Een ‘beleving’ noemen de gemeente Breda, de Grote Kerk en de Bredase culturele organisaties treffend het veertig minuten durende Stemming. Niet louter een moment om te gedenken, zeker geen voorstelling, maar een indrukwekkende mengeling van dans, muziek en poëzie onder leiding van Jack Timmermans van (jeugd)dansgezelschap de Stilte.

Breda was één van de eerste coronabrandhaarden van het land en werd zwaar getroffen. Velen kregen door de beperkingen een zeer sobere uitvaart, waardoor dierbaren hen niet konden gedenken zoals zij wilden. De Grote Kerk richtte daarom een gedenkplek in de noordelijke nissen in, waar nabestaanden een foto of een bidprentje konden plaatsen en een kaarsje konden branden en vroeg de jonge dichter Maureen Ghazal daarbij een gedicht te schrijven.

In de stilte kerven we
de namen van onze geliefden
opdat ze bij ons blijven
plaatsen we een altaar
in ons hart het aandenken
de klop van een levenslijn

Dit gedicht treft de bezoeker halverwege Stemming, terwijl het bekende ‘Weggaan’ van Rutger Kopland uit een luidspreker te horen is, met als slotregel: ‘Niemand neemt afscheid want je gaat niet weg.’ Deze gedenkplek, op dit moment, in deze kerk laat niemand onberoerd. Corona krijgt hier de vele gezichten van ouders, grootouders, broers en zusters, vrienden en geliefden. Hun portretten markeren een einde en een nieuw begin van herdenken, aanwezig blijven. Koplands gedicht blijkt tevens het kantelmoment en startpunt van Stemming.

Bij het betreden van de imposante kerk krijgt elke bezoeker een koptelefoon en plaatsen we ons zo vrijwillig in een auditieve zelfquarantaine. Als we even later een voor een door een deur met daarboven het woord ‘weggaan’ stappen, klinkt een compositie Dyane Donck, waarin voetstappen en muziek samenkomen met geluiden van buitenaf, geschuifel van dansers van de Stilte en de zangers van Cappella Pratensis. Zij begeleiden ons en verdwijnen achter deuren, maar trekken die net als in het gedicht van Kopland niet achter zich dicht en blijven zo ‘iemand op wie wordt gewacht’.

Als het publiek eenmaal zit – geïsoleerd van elkaar – verbeelden twee dansers rond een ruim drie meter lange tafel de worsteling van de lockdown. Een man probeert bij een vrouw te komen, maar tevergeefs, even behendig als resoluut behoudt zij haar afstand.

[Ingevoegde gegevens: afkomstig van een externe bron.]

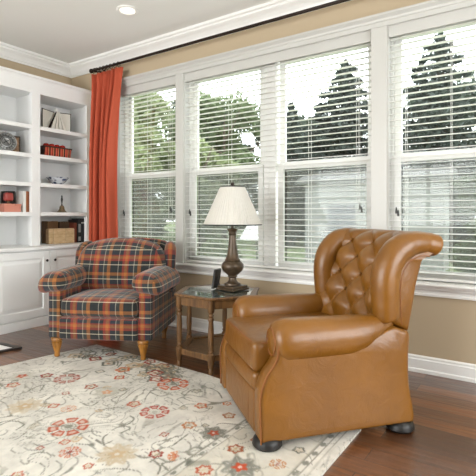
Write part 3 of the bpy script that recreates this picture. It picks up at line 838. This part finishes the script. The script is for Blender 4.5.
for i in range(N):
    a = 2*PI*i/N; k = pleat(a); P.append([(r*k*math.cos(a), r*k*math.sin(a), z) for r, z in lathe_prof]+[((r-.003)*k*math.cos(a), (r-.003)*k*math.sin(a), z) for r, z in lathe_prof[::-1]])
grid(b, P, closeu=True, closev=True); sh = obj('lamp_shade', b, M['shade'], lp)
b = B(); tube(b, [(r1*math.cos(a), r1*math.sin(a), z1) for a in [2*PI*i/40 for i in range(40)]], .004, 8, closed=True); obj('shade_trim', b, M['gun'], sh)
b = B(); tube(b, [(r0*1.005*math.cos(a), r0*1.005*math.sin(a), z0) for a in [2*PI*i/60 for i in range(60)]], .0045, 8, closed=True); obj('shade_trim', b, M['gun'], sh)
b = B(); tube(b, [(0, 0, .53), (0, 0, .815)], .003, 6)
for k in range(3):
    a = 2*PI*k/3; tube(b, [(0, 0, .812), (r1*math.cos(a), r1*math.sin(a), .812)], .0022, 6)
obj('harp', b, M['bronze'], lp)
b = B(); sph(b, (0, 0, .838), .016, 14); lathe(b, [(.006, .812), (.008, .82), (.004, .825)], 10); obj('finial', b, M['bronze'], lp)
# small upright frame beside the lamp
pf = thing('photo_frame', 'small dark upright photo frame on the side table, just left of the lamp', 'photo frame', (2.694, -.575, TL+.0005), math.radians(12))
b = B(); vs = box(b, -.01, .008, -.055, .055, 0, .155, .003); bmesh.ops.rotate(b, matrix=Matrix.Rotation(.16, 3, 'Y'), verts=b.verts, cent=(0, 0, 0)); bmesh.ops.translate(b, vec=(0, 0, .0016), verts=b.verts); obj('frame', b, M['black'], pf, False)
b = B(); box(b, -.012, -.0101, -.042, .042, .014, .142); bmesh.ops.rotate(b, matrix=Matrix.Rotation(.16, 3, 'Y'), verts=b.verts, cent=(0, 0, 0)); bmesh.ops.translate(b, vec=(0, 0, .0016), verts=b.verts); obj('picture', b, simple('grey_photo', (150, 150, 148), .2), pf, False)
b = B(); tube(b, [(.02, 0, .1), (.048, 0, .003)], .003, 6); obj('easel_leg', b, M['black'], pf)

# ------------------------------------------------------------------ curtain and rod
RZ = 2.815; RYY = -.135
rod = thing('curtain_rod', 'long dark bronze curtain rod with ball finial running above the windows', 'curtain rod', (.6, RYY, RZ))
b = B(); tube(b, [(0, 0, 0), (5.9, 0, 0)], .0145, 14); obj('pole', b, M['bronze'], rod)
b = B(); sph(b, (-.035, 0, 0), .027, 16); tube(b, [(-.01, 0, 0), (.0, 0, 0)], .02, 12); obj('finial', b, M['bronze'], rod)
for x in (.03, 5.6):
    b = B(); tube(b, [(x, .135, -.004), (x, .06, -.004), (x, .0, -.02)], .008, 8); box(b, x-.02, x+.02, .128, .134, -.05, .04); tube(b, [(x, .02*math.cos(a), .02*math.sin(a)) for a in [2*PI*i/20 for i in range(20)]], .005, 6, closed=True); obj('bracket', b, M['bronze'], rod)
cur = thing('curtain', 'terracotta orange pinch-pleated curtain hanging beside the bookcase', 'curtain', (.585, RYY, 0))
def curtain():
    b = B(); P = []; nx = 150
    for j in range(41):
        v = j/40; z = 2.768-v*2.748; row = []
        wd = .50-.13*math.sin(min(1, v*2.2)*PI/2)+.04*max(0, v-.45)
        amp = .036+.04*min(1, v*3)
        for i in range(nx+1):
            u = i/nx
            ph = 2*PI*(6*u+.10*math.sin(5*u+1.2)) 
            a = amp*(.75+.35*math.sin(u*9+.7)); 
            x = u*wd+.010*math.sin(2*ph)*min(1, v*3)+.016*math.sin(v*2.2+u*4)-.0
            y = a*math.cos(ph)+.008*math.sin(3*v+u*12)
            # gathered top: pleat pinch
            if v < .06: y += .012*math.cos(3*ph)*(1-v/.06)
            row.append((x, y, z+(.008*math.cos(ph) if j == 0 else 0)))
        P.append(row)
    grid(b, P)
    o = obj('drape', b, M['curtain'], cur, ang=180)
    m = o.modifiers.new('thick', 'SOLIDIFY'); m.thickness = .003
curtain()
for k in range(8):
    x = .02+k*.06; b = B(); tube(b, [(x+.004*math.sin(k), .024*math.cos(a), RZ-.006+.024*math.sin(a)) for a in [2*PI*i/24 for i in range(24)]], .0035, 6, closed=True); tube(b, [(x, 0, RZ-.03), (x, 0, RZ-.045)], .003, 6); obj('curtain_ring', b, M['bronze'], cur)

# ------------------------------------------------------------------ recessed ceiling light
for k, (x, y, lb) in enumerate([(1.79, -.69, 'round white recessed downlight in the ceiling')]):
    cl = thing('ceiling_light', lb, 'ceiling light', (x, y, H))
    b = B(); lathe(b, [(.098, -.0005), (.1, -.006), (.09, -.012), (.072, -.012), (.066, -.002), (.066, -.0006)], 32); obj('trim_ring', b, M['canlight'], cl)
    t = NT('lamp_lens'); t.b.inputs['Emission Color'].default_value = lin((255, 246, 226)); t.b.inputs['Emission Strength'].default_value = 1.0; t.b.inputs['Base Color'].default_value = (1, 1, 1, 1)
    b = B(); lathe(b, [(.001, -.003), (.066, -.003), (.066, -.0008), (.001, -.0008)], 32); obj('lens', b, t.m, cl)

# ------------------------------------------------------------------ things on the bookcase shelves
def at(name, label, cat, x, y, z, rz=0, group=None): return thing(name, label, cat, (x, y, z+.0006), rz, group)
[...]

Kerkorganist Aart Bergwerff speelt daarbij een nieuw ‘de Profundis’ van Daan Manneke, gebaseerd op ‘Ach wie flüchtig, ach wie nichtig’ van Michael Francks terugblik op Dertigjarige Oorlog, later ook gebruikt door Bach.

Nadat de zangers het publiek langs de gedenkplekken hebben geleid en we in cirkels – op anderhalve meter afstand van elkaar – midden in de kerk staan, keert Bach terug in het tweede deel van Stemming. Waar eerder twee dansers een niet te winnen strijd voerden, dansen vier dansers gekleed in primaire kleuren nu meer synchroon en met elkaar. Ondanks de afstand die zij van elkaar blijven bewaren, spreekt er levenslust uit, waardoor dit deel het ‘nieuwe normaal’ van hoop voorziet.

Dan klinkt wederom, maar nu achter ons, Francks ‘Alles, alles, was wir sehen, das muß fallen und vergehen’ uit de monden van de in sober zwart geklede zangers van Cappella Pratensis. De kerkdeuren worden geopend en zwijgend, zonder slotapplaus, verlaat het publiek de Grote Kerk van Breda.

Buiten is het zonnig en de terrassen rondom de kerk zijn goed gevuld. Het contrast kan welhaast niet groter zijn, maar vat tegelijkertijd de kern van deze beleving, die naast het sacrale en een moment om stil te staan ook het leven en de schoonheid wil vieren. Het isolement en het gezamenlijk beleven verenigt. Maar dat contrast stelt ook een vraag: hebben we ook maar iets van deze crisis die nog lang niet voorbij is geleerd, of doen we vooral weer alsof er niets aan de hand is?